Posted on Wednesday, July 13, 2011

After some surprising disappointments so far this year (Morbid Angel, My Dying Bride, and to a lesser degree Pestilence, plus a couple more I don’t even want to mention), it’s encouraging to know that the old school defenders of the Metal faith collectively known as Deceased will never let us down. Main-man King Fowley had to take several years off of drumming to recover from some health problems, and so the band’s previous album, 2005’s As the Weird Travel On, featured October 31’s excellent skin basher, Dave Castillo, with King relegated to just singing. And as great as that album was and is, and certainly no disrespect intended to Castillo, it just wasn’t quite 100% up to snuff (very close, though!). But now, with my #1 pal King back behind the kit, all is right in the Metal world once more, and Surreal Overdose is absolutely unstoppable.
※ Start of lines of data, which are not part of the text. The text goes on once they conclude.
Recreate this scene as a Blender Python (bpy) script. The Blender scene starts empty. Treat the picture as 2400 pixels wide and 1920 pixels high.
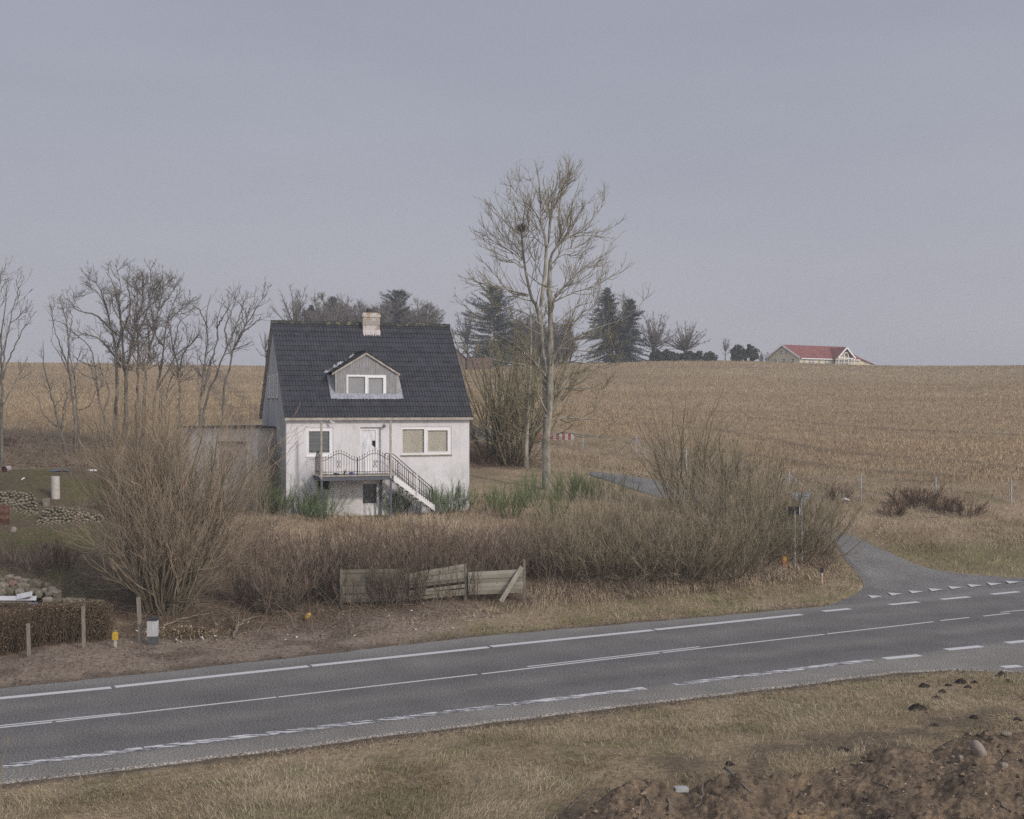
import bpy, bmesh, math, random
import numpy as np
from mathutils import Vector, Matrix

random.seed(7)
SC = bpy.context.scene
COL = SC.collection
EYE = 7.4            # camera height above the road
F, CX, CY = 3000.0, 1200.0, 955.0   # focal length, principal point (photo pixels)
DS = 2400.0 / 2156.0
rad = math.radians

# ------------------------------------------------------------------ noise
def _hash(ix, iy, seed):
    h = (ix.astype(np.int64) * 374761393 + iy.astype(np.int64) * 668265263 + seed * 974634777) & 0x7fffffff
    h = ((h ^ (h >> 13)) * 1274126177) & 0x7fffffff
    return ((h ^ (h >> 16)) & 0xffff) / 65535.0

def vnoise(x, y, seed=0):
    x = np.asarray(x, float); y = np.asarray(y, float)
    ix, iy = np.floor(x), np.floor(y)
    fx, fy = x - ix, y - iy
    fx = fx * fx * (3 - 2 * fx); fy = fy * fy * (3 - 2 * fy)
    a = _hash(ix, iy, seed); b = _hash(ix + 1, iy, seed)
    c = _hash(ix, iy + 1, seed); d = _hash(ix + 1, iy + 1, seed)
    return (a * (1 - fx) + b * fx) * (1 - fy) + (c * (1 - fx) + d * fx) * fy

def fbm(x, y, seed=0, octs=4, gain=.5):
    s, a, n = 0, 1.0, 0
    for o in range(octs):
        s = s + a * vnoise(x * 2 ** o, y * 2 ** o, seed + 17 * o); n += a; a *= gain
    return s / n

def sstep(a, b, x):
    t = np.clip((x - a) / (b - a), 0, 1)
    return t * t * (3 - 2 * t)

# ------------------------------------------------------------------ objects
def link(o):
    COL.objects.link(o); return o

def tag(o, label=None, cat=None, group=None, kind=None):
    if label: o['label'] = label
    if cat: o['category'] = cat
    if group: o['group'] = group
    if kind: o['kind'] = kind
    return o

def thing(name, loc, label, cat, group=None):
    o = bpy.data.objects.new(name, None); o.empty_display_size = .2
    o.location = Vector(loc); link(o)
    return tag(o, label, cat, group)

def wloc(o):
    v = Vector((0, 0, 0))
    while o is not None:
        v += o.location; o = o.parent
    return v

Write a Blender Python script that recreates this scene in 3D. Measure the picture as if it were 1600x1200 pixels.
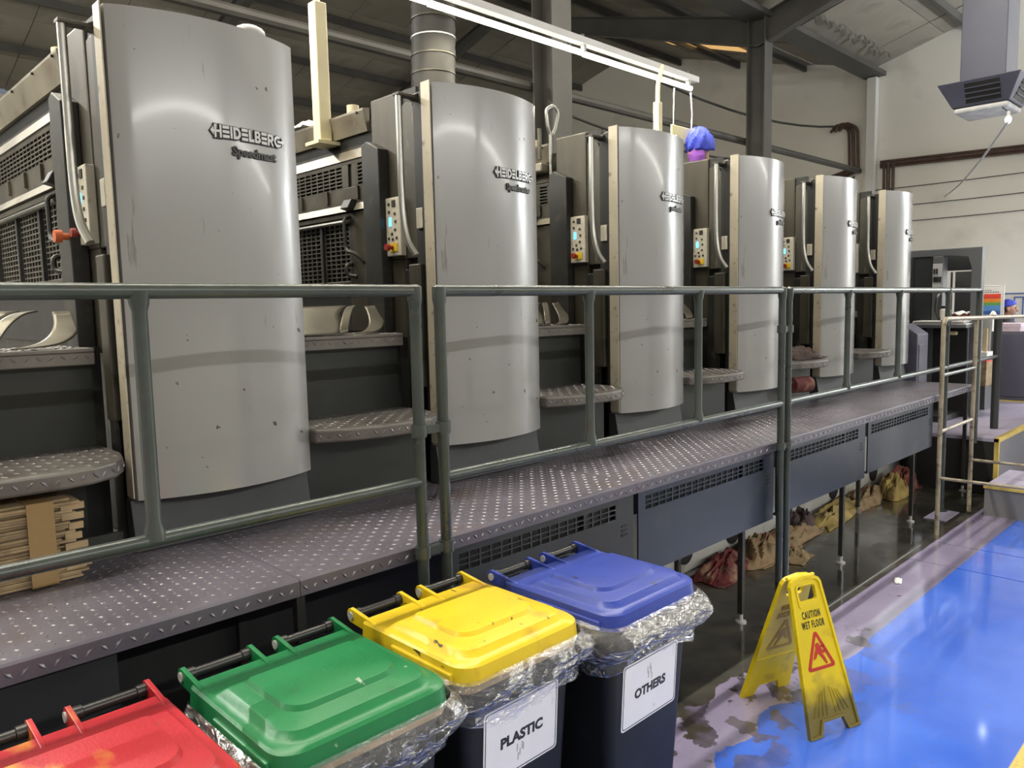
import bpy, math, random
from mathutils import Vector, Matrix, noise
for o in list(bpy.data.objects): bpy.data.objects.remove(o)
SC = bpy.context.scene
COL = SC.collection
random.seed(7)
R = math.radians

# ------------------------------------------------------------------ camera, world, exposure
cam_d = bpy.data.cameras.new('camera'); cam = bpy.data.objects.new('camera', cam_d); COL.objects.link(cam)
cam_d.sensor_fit = 'HORIZONTAL'; cam_d.sensor_width = 36.0; cam_d.lens = 1204.22/1600*36; cam_d.clip_start = .02
YAW, PITCH, ROLL = 0.774386, -0.100093, -0.021335
cy, sy, cp, sp = math.cos(YAW), math.sin(YAW), math.cos(PITCH), math.sin(PITCH)
F = Vector((sy*cp, cy*cp, sp)); Rt = Vector((cy, -sy, 0)); U = Rt.cross(F)
c_, s_ = math.cos(ROLL), math.sin(ROLL)
R2 = c_*Rt + s_*U; U2 = -s_*Rt + c_*U
M = Matrix((R2, U2, -F)).transposed().to_4x4(); M.translation = Vector((0, 0, 1.755))
cam.matrix_world = M
SC.camera = cam
SC.view_settings.view_transform = 'Standard'; SC.view_settings.look = 'None'
SC.view_settings.gamma = 1.0; SC.view_settings.use_curve_mapping = False
SC.view_settings.exposure = 0.0
W = bpy.data.worlds.new('world'); SC.world = W; W.use_nodes = True
W.node_tree.nodes['Background'].inputs[0].default_value = (.55, .6, .7, 1)
W.node_tree.nodes['Background'].inputs[1].default_value = .3

# light levels of the room's lamps
E_PRESS = 120     # tubes over the press
E_HALL = 500      # tube rows in the near bay
E_FAR = 620       # tubes over the delivery end
E_TOP = 280       # high tube rows above the press
UP = 1.2           # share of the light that goes up to the roof

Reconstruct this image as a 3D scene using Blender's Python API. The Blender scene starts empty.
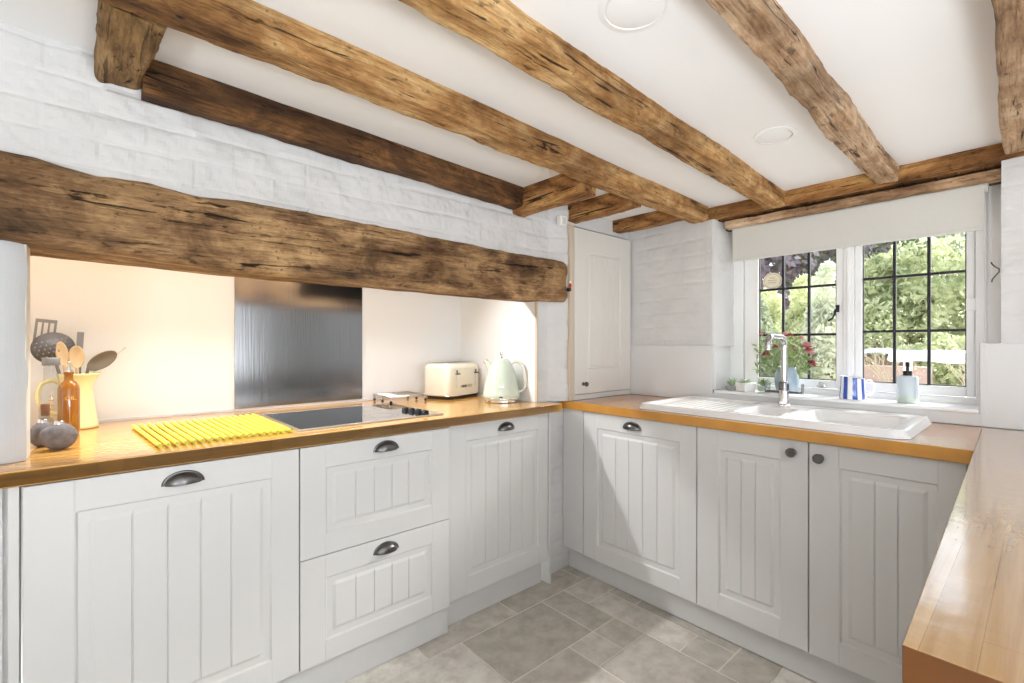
import bpy, bmesh, math, random
from mathutils import Vector, Matrix, noise
random.seed(7)
PI = math.pi
S = bpy.context.scene
COL = S.collection

# ------------------------------------------------------------------ helpers
def new_mat(name):
    m = bpy.data.materials.new(name); m.use_nodes = True
    nt = m.node_tree; b = nt.nodes['Principled BSDF']
    return m, nt, b
def N(nt, t, **kw):
    n = nt.nodes.new(t)
    for k, v in kw.items():
        if k in n.inputs: n.inputs[k].default_value = v
        else: setattr(n, k, v)
    return n
def L(nt, a, b): nt.links.new(a, b)
def rgb(h):
    c = [((h >> s) & 255) / 255 for s in (16, 8, 0)]
    return tuple(x / 12.92 if x <= .04045 else ((x + .055) / 1.055) ** 2.4 for x in c) + (1,)
def plain(name, col, rough=.5, metal=0, coat=0, spec=.5, bump=0, bscale=200, trans=0, ior=1.45, var=.06, vscale=6):
    m, nt, b = new_mat(name)
    b.inputs['Roughness'].default_value = rough; b.inputs['Metallic'].default_value = metal
    b.inputs['Coat Weight'].default_value = coat; b.inputs['Specular IOR Level'].default_value = spec
    b.inputs['Transmission Weight'].default_value = trans; b.inputs['IOR'].default_value = ior
    tc = N(nt, 'ShaderNodeTexCoord')
    n = N(nt, 'ShaderNodeTexNoise', Scale=vscale, Detail=4.0); L(nt, tc.outputs['Object'], n.inputs['Vector'])
    mx = N(nt, 'ShaderNodeMixRGB', Color1=tuple(c * (1 - var) for c in col[:3]) + (1,), Color2=tuple(min(1, c * (1 + var)) for c in col[:3]) + (1,))
    L(nt, n.outputs['Fac'], mx.inputs['Fac']); L(nt, mx.outputs[0], b.inputs['Base Color'])
    if bump:
        n2 = N(nt, 'ShaderNodeTexNoise', Scale=bscale, Detail=3.0); L(nt, tc.outputs['Object'], n2.inputs['Vector'])
        bp = N(nt, 'ShaderNodeBump', Strength=bump, Distance=.002); L(nt, n2.outputs['Fac'], bp.inputs['Height']); L(nt, bp.outputs[0], b.inputs['Normal'])
    return m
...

Deceased has long mixed bits of Thrash and earlier Heavy Metal elements into a very unique, intricate, and instantly memorable Death Metal style, complemented as always by King’s singular vocals, which are perhaps more gruff than raw. This is one of those rare bands that seems utterly incapable of writing a bad riff, or even a merely okay one, and so the first listen to each new album is a celebration of how things should be done, with each subsequent spin revealing more and more depth, as only the true classics can. And that is what Deceased delivers -every time: a masterpiece.